## [EXCERPTED RECORDS]
-=-=-=-=-
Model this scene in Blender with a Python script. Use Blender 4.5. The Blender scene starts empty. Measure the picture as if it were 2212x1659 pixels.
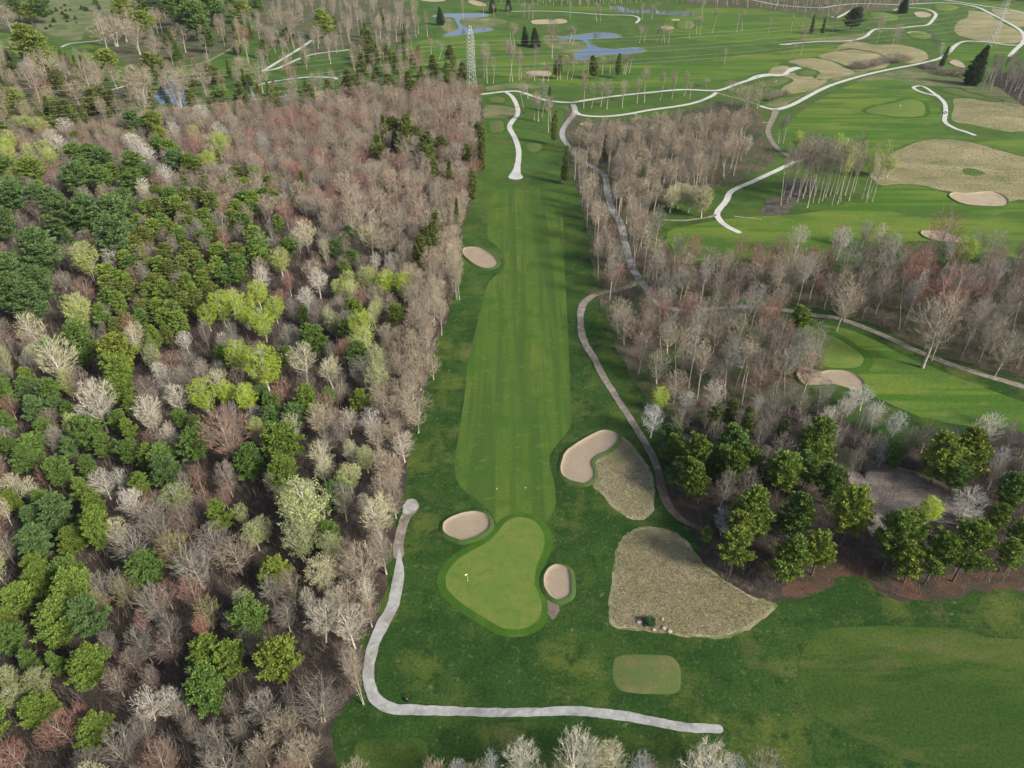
-=-=-=-=-
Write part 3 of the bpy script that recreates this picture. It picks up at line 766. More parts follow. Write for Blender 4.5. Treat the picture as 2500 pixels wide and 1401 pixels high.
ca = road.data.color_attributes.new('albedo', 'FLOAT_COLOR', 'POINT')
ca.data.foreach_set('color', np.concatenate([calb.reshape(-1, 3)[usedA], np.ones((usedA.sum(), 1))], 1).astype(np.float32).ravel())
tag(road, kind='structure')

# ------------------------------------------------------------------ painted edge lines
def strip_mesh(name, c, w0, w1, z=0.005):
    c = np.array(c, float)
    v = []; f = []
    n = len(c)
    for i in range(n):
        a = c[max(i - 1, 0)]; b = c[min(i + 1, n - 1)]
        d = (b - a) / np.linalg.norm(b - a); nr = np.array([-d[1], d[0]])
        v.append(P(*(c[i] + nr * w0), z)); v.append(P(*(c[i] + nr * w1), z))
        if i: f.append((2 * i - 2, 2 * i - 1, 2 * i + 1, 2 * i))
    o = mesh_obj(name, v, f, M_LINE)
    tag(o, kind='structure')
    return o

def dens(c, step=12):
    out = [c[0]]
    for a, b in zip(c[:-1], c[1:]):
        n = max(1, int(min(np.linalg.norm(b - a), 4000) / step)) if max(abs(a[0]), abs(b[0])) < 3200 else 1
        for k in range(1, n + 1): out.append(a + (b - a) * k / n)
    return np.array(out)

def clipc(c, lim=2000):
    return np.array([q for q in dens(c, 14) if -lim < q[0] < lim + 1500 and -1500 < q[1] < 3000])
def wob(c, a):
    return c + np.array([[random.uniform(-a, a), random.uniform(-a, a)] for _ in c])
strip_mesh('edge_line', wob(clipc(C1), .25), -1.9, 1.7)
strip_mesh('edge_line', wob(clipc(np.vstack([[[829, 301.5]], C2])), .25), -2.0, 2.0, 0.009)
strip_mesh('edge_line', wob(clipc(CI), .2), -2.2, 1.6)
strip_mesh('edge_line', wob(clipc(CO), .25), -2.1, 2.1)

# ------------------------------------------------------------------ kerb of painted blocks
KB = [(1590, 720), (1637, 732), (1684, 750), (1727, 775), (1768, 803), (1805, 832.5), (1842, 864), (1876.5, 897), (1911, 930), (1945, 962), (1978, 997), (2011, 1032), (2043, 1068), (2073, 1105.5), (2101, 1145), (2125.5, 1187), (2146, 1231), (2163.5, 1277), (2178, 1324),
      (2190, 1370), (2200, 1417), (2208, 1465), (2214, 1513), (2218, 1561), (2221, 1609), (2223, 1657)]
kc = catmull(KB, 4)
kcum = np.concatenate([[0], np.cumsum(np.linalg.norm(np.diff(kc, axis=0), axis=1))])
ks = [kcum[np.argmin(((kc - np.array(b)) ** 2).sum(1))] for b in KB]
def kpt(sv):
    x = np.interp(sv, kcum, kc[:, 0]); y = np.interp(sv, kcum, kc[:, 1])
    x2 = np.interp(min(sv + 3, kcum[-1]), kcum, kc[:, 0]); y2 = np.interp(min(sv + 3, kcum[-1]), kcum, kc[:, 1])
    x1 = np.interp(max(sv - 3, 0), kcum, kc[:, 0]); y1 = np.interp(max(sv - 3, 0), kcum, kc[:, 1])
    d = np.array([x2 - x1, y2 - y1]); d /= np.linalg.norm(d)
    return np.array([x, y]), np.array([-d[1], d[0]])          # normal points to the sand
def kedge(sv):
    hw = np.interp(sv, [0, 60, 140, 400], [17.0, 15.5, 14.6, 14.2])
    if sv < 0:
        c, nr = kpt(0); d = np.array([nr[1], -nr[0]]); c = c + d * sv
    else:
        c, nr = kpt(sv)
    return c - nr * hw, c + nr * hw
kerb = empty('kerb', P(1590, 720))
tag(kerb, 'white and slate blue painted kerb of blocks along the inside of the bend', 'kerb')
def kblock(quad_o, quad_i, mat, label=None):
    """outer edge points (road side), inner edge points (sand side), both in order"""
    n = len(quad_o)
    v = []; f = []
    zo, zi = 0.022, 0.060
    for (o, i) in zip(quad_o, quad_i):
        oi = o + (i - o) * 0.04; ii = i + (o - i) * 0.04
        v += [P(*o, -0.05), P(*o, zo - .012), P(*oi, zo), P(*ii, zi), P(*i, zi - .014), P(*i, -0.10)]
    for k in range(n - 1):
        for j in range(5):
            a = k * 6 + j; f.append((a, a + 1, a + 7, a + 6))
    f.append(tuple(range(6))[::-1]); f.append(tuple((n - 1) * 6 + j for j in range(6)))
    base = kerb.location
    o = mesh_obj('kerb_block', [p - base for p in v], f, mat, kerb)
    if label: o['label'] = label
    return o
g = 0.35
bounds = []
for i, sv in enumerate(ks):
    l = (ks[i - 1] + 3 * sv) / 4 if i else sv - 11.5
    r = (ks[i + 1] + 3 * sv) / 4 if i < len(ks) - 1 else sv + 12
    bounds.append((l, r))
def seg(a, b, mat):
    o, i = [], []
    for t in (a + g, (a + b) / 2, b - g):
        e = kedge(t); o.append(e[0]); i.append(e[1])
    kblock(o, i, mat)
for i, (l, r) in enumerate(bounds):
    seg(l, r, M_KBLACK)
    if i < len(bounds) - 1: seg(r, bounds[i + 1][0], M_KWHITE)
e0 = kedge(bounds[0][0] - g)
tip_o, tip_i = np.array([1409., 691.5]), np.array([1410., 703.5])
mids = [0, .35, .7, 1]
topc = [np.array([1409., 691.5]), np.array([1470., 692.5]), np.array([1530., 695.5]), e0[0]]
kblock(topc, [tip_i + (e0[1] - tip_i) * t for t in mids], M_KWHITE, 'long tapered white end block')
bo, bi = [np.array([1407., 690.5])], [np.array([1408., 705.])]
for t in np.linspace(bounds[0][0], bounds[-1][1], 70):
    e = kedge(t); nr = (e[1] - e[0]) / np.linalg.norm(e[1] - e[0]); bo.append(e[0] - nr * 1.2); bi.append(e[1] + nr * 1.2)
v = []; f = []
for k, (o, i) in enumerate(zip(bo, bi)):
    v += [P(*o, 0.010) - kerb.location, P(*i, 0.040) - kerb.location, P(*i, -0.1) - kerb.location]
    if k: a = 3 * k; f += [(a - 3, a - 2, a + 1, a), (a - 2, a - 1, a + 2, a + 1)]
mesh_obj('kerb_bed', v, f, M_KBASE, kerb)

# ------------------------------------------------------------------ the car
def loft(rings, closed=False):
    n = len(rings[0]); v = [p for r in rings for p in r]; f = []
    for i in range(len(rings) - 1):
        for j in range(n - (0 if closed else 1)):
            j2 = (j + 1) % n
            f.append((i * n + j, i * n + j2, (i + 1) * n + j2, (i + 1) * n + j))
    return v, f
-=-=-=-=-
## [TASK DESCRIPTION]
Copy all lines from the listing that contain "this".

## [ANSWER IN FULL]
Model this scene in Blender with a Python script. Use Blender 4.5. The Blender scene starts empty. Measure the picture as if it were 2212x1659 pixels.
Write part 3 of the bpy script that recreates this picture. It picks up at line 766. More parts follow. Write for Blender 4.5. Treat the picture as 2500 pixels wide and 1401 pixels high.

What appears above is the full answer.